# Task description:
Reproduce the listing below word for word, with no pictures.

# Data segment:

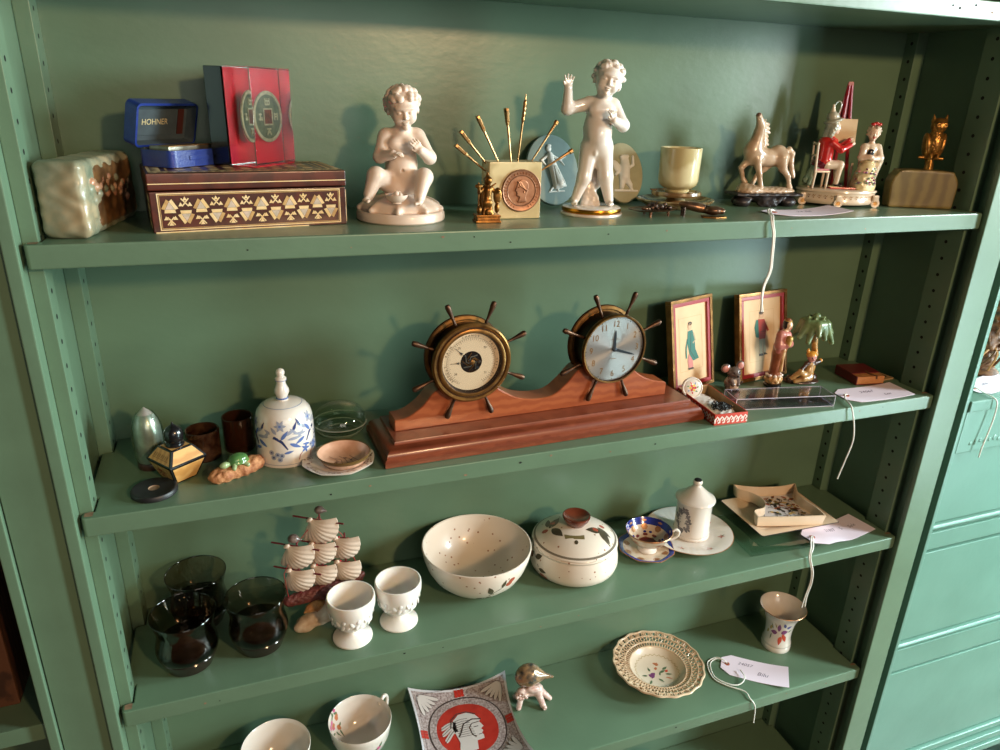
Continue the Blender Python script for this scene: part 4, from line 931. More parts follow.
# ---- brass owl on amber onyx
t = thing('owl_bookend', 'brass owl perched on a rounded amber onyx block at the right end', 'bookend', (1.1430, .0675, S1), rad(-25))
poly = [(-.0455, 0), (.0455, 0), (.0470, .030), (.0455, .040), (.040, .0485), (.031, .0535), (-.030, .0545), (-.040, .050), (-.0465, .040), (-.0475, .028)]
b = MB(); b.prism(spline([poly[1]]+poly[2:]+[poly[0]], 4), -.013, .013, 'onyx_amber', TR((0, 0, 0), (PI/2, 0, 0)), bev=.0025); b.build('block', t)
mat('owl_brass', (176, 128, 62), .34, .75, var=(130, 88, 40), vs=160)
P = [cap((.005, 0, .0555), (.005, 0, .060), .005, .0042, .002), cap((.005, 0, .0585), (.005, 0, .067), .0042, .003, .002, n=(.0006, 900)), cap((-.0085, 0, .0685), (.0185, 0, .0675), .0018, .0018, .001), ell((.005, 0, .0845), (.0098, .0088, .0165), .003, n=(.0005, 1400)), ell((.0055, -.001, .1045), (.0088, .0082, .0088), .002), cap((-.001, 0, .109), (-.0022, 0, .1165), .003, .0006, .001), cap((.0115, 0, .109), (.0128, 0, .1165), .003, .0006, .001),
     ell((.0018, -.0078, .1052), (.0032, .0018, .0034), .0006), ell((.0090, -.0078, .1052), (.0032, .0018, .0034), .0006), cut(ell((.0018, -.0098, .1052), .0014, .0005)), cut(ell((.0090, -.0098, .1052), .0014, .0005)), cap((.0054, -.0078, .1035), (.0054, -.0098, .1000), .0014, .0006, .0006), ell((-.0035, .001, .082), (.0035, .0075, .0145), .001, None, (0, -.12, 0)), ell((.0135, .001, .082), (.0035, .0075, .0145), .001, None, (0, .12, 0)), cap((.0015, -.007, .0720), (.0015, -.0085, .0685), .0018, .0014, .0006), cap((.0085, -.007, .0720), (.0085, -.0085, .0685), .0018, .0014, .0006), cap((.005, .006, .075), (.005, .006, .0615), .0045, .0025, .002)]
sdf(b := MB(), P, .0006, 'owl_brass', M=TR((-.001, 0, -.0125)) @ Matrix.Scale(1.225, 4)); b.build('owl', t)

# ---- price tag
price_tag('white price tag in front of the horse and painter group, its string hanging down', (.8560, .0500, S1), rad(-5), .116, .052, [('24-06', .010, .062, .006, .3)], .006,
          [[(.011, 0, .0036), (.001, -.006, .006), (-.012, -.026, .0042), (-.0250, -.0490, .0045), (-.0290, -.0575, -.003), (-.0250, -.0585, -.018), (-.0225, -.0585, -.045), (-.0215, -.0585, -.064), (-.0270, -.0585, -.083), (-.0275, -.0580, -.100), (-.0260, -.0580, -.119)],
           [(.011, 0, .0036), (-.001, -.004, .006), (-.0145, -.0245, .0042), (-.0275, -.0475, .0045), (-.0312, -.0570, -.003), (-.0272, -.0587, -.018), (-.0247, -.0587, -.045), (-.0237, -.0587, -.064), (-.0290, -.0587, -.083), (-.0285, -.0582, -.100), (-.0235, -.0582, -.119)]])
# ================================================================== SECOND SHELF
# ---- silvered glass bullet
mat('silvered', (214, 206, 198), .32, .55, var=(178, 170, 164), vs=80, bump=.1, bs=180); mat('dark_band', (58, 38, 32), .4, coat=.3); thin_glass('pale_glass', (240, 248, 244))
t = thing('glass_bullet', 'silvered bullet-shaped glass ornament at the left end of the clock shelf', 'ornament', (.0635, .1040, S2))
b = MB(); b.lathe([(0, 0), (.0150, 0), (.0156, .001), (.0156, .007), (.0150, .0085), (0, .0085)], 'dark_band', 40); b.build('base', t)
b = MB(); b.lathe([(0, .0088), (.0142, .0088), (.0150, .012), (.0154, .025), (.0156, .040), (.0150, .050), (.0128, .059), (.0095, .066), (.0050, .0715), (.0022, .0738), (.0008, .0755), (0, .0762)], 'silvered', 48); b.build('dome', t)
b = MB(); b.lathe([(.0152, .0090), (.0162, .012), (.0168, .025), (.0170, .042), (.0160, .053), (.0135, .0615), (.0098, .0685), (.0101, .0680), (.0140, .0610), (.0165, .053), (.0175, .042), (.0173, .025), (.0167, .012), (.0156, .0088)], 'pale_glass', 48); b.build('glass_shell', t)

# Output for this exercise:
Continue the Blender Python script for this scene: part 4, from line 931. More parts follow.
# ---- brass owl on amber onyx
t = thing('owl_bookend', 'brass owl perched on a rounded amber onyx block at the right end', 'bookend', (1.1430, .0675, S1), rad(-25))
poly = [(-.0455, 0), (.0455, 0), (.0470, .030), (.0455, .040), (.040, .0485), (.031, .0535), (-.030, .0545), (-.040, .050), (-.0465, .040), (-.0475, .028)]
b = MB(); b.prism(spline([poly[1]]+poly[2:]+[poly[0]], 4), -.013, .013, 'onyx_amber', TR((0, 0, 0), (PI/2, 0, 0)), bev=.0025); b.build('block', t)
mat('owl_brass', (176, 128, 62), .34, .75, var=(130, 88, 40), vs=160)
P = [cap((.005, 0, .0555), (.005, 0, .060), .005, .0042, .002), cap((.005, 0, .0585), (.005, 0, .067), .0042, .003, .002, n=(.0006, 900)), cap((-.0085, 0, .0685), (.0185, 0, .0675), .0018, .0018, .001), ell((.005, 0, .0845), (.0098, .0088, .0165), .003, n=(.0005, 1400)), ell((.0055, -.001, .1045), (.0088, .0082, .0088), .002), cap((-.001, 0, .109), (-.0022, 0, .1165), .003, .0006, .001), cap((.0115, 0, .109), (.0128, 0, .1165), .003, .0006, .001),
     ell((.0018, -.0078, .1052), (.0032, .0018, .0034), .0006), ell((.0090, -.0078, .1052), (.0032, .0018, .0034), .0006), cut(ell((.0018, -.0098, .1052), .0014, .0005)), cut(ell((.0090, -.0098, .1052), .0014, .0005)), cap((.0054, -.0078, .1035), (.0054, -.0098, .1000), .0014, .0006, .0006), ell((-.0035, .001, .082), (.0035, .0075, .0145), .001, None, (0, -.12, 0)), ell((.0135, .001, .082), (.0035, .0075, .0145), .001, None, (0, .12, 0)), cap((.0015, -.007, .0720), (.0015, -.0085, .0685), .0018, .0014, .0006), cap((.0085, -.007, .0720), (.0085, -.0085, .0685), .0018, .0014, .0006), cap((.005, .006, .075), (.005, .006, .0615), .0045, .0025, .002)]
sdf(b := MB(), P, .0006, 'owl_brass', M=TR((-.001, 0, -.0125)) @ Matrix.Scale(1.225, 4)); b.build('owl', t)

# ---- price tag
price_tag('white price tag in front of the horse and painter group, its string hanging down', (.8560, .0500, S1), rad(-5), .116, .052, [('24-06', .010, .062, .006, .3)], .006,
          [[(.011, 0, .0036), (.001, -.006, .006), (-.012, -.026, .0042), (-.0250, -.0490, .0045), (-.0290, -.0575, -.003), (-.0250, -.0585, -.018), (-.0225, -.0585, -.045), (-.0215, -.0585, -.064), (-.0270, -.0585, -.083), (-.0275, -.0580, -.100), (-.0260, -.0580, -.119)],
           [(.011, 0, .0036), (-.001, -.004, .006), (-.0145, -.0245, .0042), (-.0275, -.0475, .0045), (-.0312, -.0570, -.003), (-.0272, -.0587, -.018), (-.0247, -.0587, -.045), (-.0237, -.0587, -.064), (-.0290, -.0587, -.083), (-.0285, -.0582, -.100), (-.0235, -.0582, -.119)]])
# ================================================================== SECOND SHELF
# ---- silvered glass bullet
mat('silvered', (214, 206, 198), .32, .55, var=(178, 170, 164), vs=80, bump=.1, bs=180); mat('dark_band', (58, 38, 32), .4, coat=.3); thin_glass('pale_glass', (240, 248, 244))
t = thing('glass_bullet', 'silvered bullet-shaped glass ornament at the left end of the clock shelf', 'ornament', (.0635, .1040, S2))
b = MB(); b.lathe([(0, 0), (.0150, 0), (.0156, .001), (.0156, .007), (.0150, .0085), (0, .0085)], 'dark_band', 40); b.build('base', t)
b = MB(); b.lathe([(0, .0088), (.0142, .0088), (.0150, .012), (.0154, .025), (.0156, .040), (.0150, .050), (.0128, .059), (.0095, .066), (.0050, .0715), (.0022, .0738), (.0008, .0755), (0, .0762)], 'silvered', 48); b.build('dome', t)
b = MB(); b.lathe([(.0152, .0090), (.0162, .012), (.0168, .025), (.0170, .042), (.0160, .053), (.0135, .0615), (.0098, .0685), (.0101, .0680), (.0140, .0610), (.0165, .053), (.0175, .042), (.0173, .025), (.0167, .012), (.0156, .0088)], 'pale_glass', 48); b.build('glass_shell', t)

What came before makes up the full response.